After an over 100% stock advance in a year, have investors missed out on this stock? Probably not, but Cava is only appropriate for growth investors willing to tolerate some potential volatility.

Cava's valuation metrics are terrible

Cava's price-to-earnings (P/E) ratio is in the hundreds. Depending on your data source it can be as low as 225 or as high as 962. However, the exact number here doesn't really matter, because a P/E that's measured in the hundreds is incredibly high. If you care at all about valuation you will not be interested in Cava.

Making things even more difficult, even for growth investors, is the fact that Cava is a fairly young company so there's no long-term track record to which one can compare the current P/E. In other words, there's no way to figure out if the P/E is high on an absolute level but within the range of normal for Cava.

CAVA Chart

CAVA data by YCharts

The over 100% stock gain over the past year hasn't helped the stock's valuation any. That said, Cava's stock price is near the highest point in its history.
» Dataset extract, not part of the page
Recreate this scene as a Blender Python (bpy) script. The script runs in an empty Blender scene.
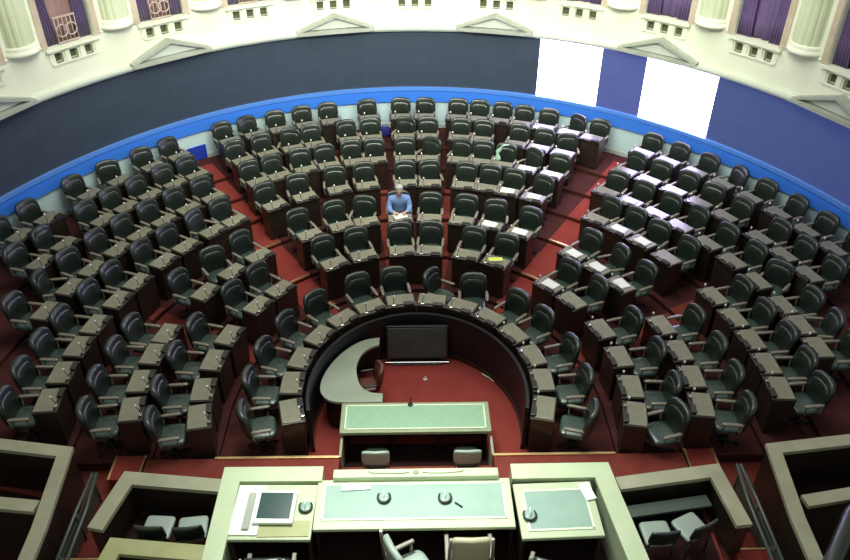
import bpy, bmesh, math, random
from math import sin, cos, pi, radians, atan2, degrees
from mathutils import Vector, Matrix
random.seed(7)
S = bpy.context.scene
COL = S.collection

# ------------------------------------------------------------------ camera
CAM_H, CAM_D, PITCH, FPX, ROLL, CAM_X, YAW = 10.019, 9.784, 0.6201, 768.25, 0.00294, -0.085, -0.0212
cd = bpy.data.cameras.new('camera'); cam = bpy.data.objects.new('camera', cd); COL.objects.link(cam)
cd.sensor_width = 36.0; cd.lens = FPX / 850.0 * 36.0; cd.clip_end = 200
ex, up0, fw = Vector((1, 0, 0)), Vector((0, sin(PITCH), cos(PITCH))), Vector((0, cos(PITCH), -sin(PITCH)))
cx = ex * cos(ROLL) + up0 * sin(ROLL); cy = -ex * sin(ROLL) + up0 * cos(ROLL)
RY = Matrix.Rotation(YAW, 3, 'Z')
cx, cy, cz = RY @ cx, RY @ cy, -(RY @ fw)
cam.matrix_world = Matrix(((cx.x, cy.x, cz.x, CAM_X), (cx.y, cy.y, cz.y, -CAM_D), (cx.z, cy.z, cz.z, CAM_H), (0, 0, 0, 1)))
S.camera = cam

# ------------------------------------------------------------------ world, lights, exposure
w = bpy.data.worlds.new('world'); S.world = w; w.use_nodes = True
bgn = w.node_tree.nodes['Background']
bgn.inputs[0].default_value = (0.80, 0.92, 0.80, 1); bgn.inputs[1].default_value = 0.36


def area(name, loc, size, power, color, target, spread=180):
    ld = bpy.data.lights.new(name, 'AREA'); ld.shape = 'RECTANGLE'; ld.size, ld.size_y = size
    ld.energy = power; ld.color = color; ld.spread = radians(spread)
    o = bpy.data.objects.new(name, ld); COL.objects.link(o); o.location = loc
    o.rotation_euler = (Vector(target) - Vector(loc)).to_track_quat('-Z', 'Y').to_euler()
    return o


area('skylight', (0, 4.5, 14.5), (9, 7), 1150, (1.0, 0.98, 0.90), (0, 4.5, 0))
area('added_gallery_fill', (0, 2.0, 9.0), (10, 1.5), 830, (0.95, 1.0, 0.80), (0, 12, 5.0), 120)  # added wall washer without a visible fixture, brightens the upper wall
area('added_rostrum_fill', (-1.0, -0.6, 9.5), (2.5, 1.2), 108, (0.88, 1.0, 0.86), (0, -2.8, 1), 55)  # added fill over the presiding desk, no such fixture is seen
S.view_settings.view_transform = 'Standard'
S.view_settings.look = 'None'
S.view_settings.gamma = 1.0
S.view_settings.use_curve_mapping = False
S.view_settings.exposure = 0.0

# ------------------------------------------------------------------ materials
MATS = {}


def mat(name, col, rough=0.5, metal=0.0, spec=0.5, emit=None, estr=0.0, noise=None, nscale=8.0, bump=0.0, sheen=0.0, trans=0.0):
    if name in MATS: return MATS[name]
    m = bpy.data.materials.new(name); m.use_nodes = True
    nt = m.node_tree; b = nt.nodes['Principled BSDF']
    b.inputs['Base Color'].default_value = (*col, 1)
    b.inputs['Roughness'].default_value = rough
    b.inputs['Metallic'].default_value = metal
    b.inputs['Specular IOR Level'].default_value = spec
    if sheen: b.inputs['Sheen Weight'].default_value = sheen
    if trans: b.inputs['Transmission Weight'].default_value = trans
    if emit:
        b.inputs['Emission Color'].default_value = (*emit, 1); b.inputs['Emission Strength'].default_value = estr
    if noise or bump:
        tc = nt.nodes.new('ShaderNodeTexCoord'); n = nt.nodes.new('ShaderNodeTexNoise')
        n.inputs['Scale'].default_value = nscale; n.inputs['Detail'].default_value = 5
        nt.links.new(tc.outputs['Object'], n.inputs['Vector'])
        if noise:
            r = nt.nodes.new('ShaderNodeValToRGB')
            r.color_ramp.elements[0].position = 0.32; r.color_ramp.elements[1].position = 0.68
            r.color_ramp.elements[0].color = (*col, 1); r.color_ramp.elements[1].color = (*noise, 1)
            nt.links.new(n.outputs['Fac'], r.inputs[0]); nt.links.new(r.outputs[0], b.inputs['Base Color'])
        if bump:
            bp = nt.nodes.new('ShaderNodeBump'); bp.inputs['Strength'].default_value = bump
            bp.inputs['Distance'].default_value = 0.02
            nt.links.new(n.outputs['Fac'], bp.inputs['Height']); nt.links.new(bp.outputs[0], b.inputs['Normal'])
    MATS[name] = m
    return m


def grid_mat(name, col, line, rough, w_, h_):
    """LED wall: panels with thin seams (cylindrical mapping computed from the object position)"""
    m = mat(name, col, rough)
    nt = m.node_tree; b = nt.nodes['Principled BSDF']
    uv = nt.nodes.new('ShaderNodeUVMap')
    br = nt.nodes.new('ShaderNodeTexBrick'); br.offset = 0
    br.inputs['Color1'].default_value = (*col, 1); br.inputs['Color2'].default_value = (col[0] * 1.12, col[1] * 1.1, col[2] * 1.1, 1)
    br.inputs['Mortar'].default_value = (*line, 1); br.inputs['Scale'].default_value = 1
    br.inputs['Mortar Size'].default_value = 0.004
    br.inputs['Brick Width'].default_value = w_; br.inputs['Row Height'].default_value = h_
    nt.links.new(uv.outputs[0], br.inputs['Vector']); nt.links.new(br.outputs[0], b.inputs['Base Color'])
    return m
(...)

Granted, the history only started when the company held its initial public offering (IPO) in mid-2023. But, still, the stock has risen a great deal in a very short time, pricing in a lot of good news when you add in the massive P/E ratio.

There's a good reason to believe that investors have missed out on buying Cava. Only this is a small growth stock with a rapidly expanding geographic footprint. If you can stomach buying a stock that looks stretched based on traditional valuation metrics, there's a key comparison that needs to be considered.

Cava and Chipotle: Similar but different

Chipotle Mexican Grill (CMG 0.39%) has been a huge success story. Not surprisingly, there have been a lot of other food brands that have tried to replicate its basic business approach. Simply put, Chipotle staff help customers to create freshly made Mexican food, to order, from an assembly line. That is exactly what Cava does, too, only Cava's theme is Mediterranean food.

This comparison is vital to understand because it backs the long-term growth thesis behind Cava. Right now Cava operates around 325 or so restaurants. Chipotle runs nearly 3,500. So Cava is less than a tenth of the size of Chipotle, which hints at the long-term growth opportunity ahead if Cava can keep expanding its business.

CMG Chart

CMG data by YCharts

That is, not surprisingly, the goal. Cava opened 14 new locations in the first quarter of 2024, an over 20% increase in the store base year over year. That's a huge change that's only really possible because of the still small store count. But it speaks to the growth potential over the long term. Even if Cava doesn't get as large as Chipotle, there are still years and years of store openings ahead. That's the opportunity that investors are buying into. The real question is whether or not you want to follow along.

Execution is going to be key for Cava

At this point, there's no reason to believe that Cava can't continue to open new restaurants for years into the future. If it does it may grow earnings and justify the currently ridiculous P/E ratio. But Wall Street has a habit of pushing young restaurant chains to chase growth at any cost, which, in the end, can lead to strategic errors that blow a company up. If you can look past the valuation issue to buy Cava you'll want to monitor the company's execution very closely. Yes, it could be the next Chipotle, but it could also fall well short of that goal. This is a stock best suited to aggressive investors.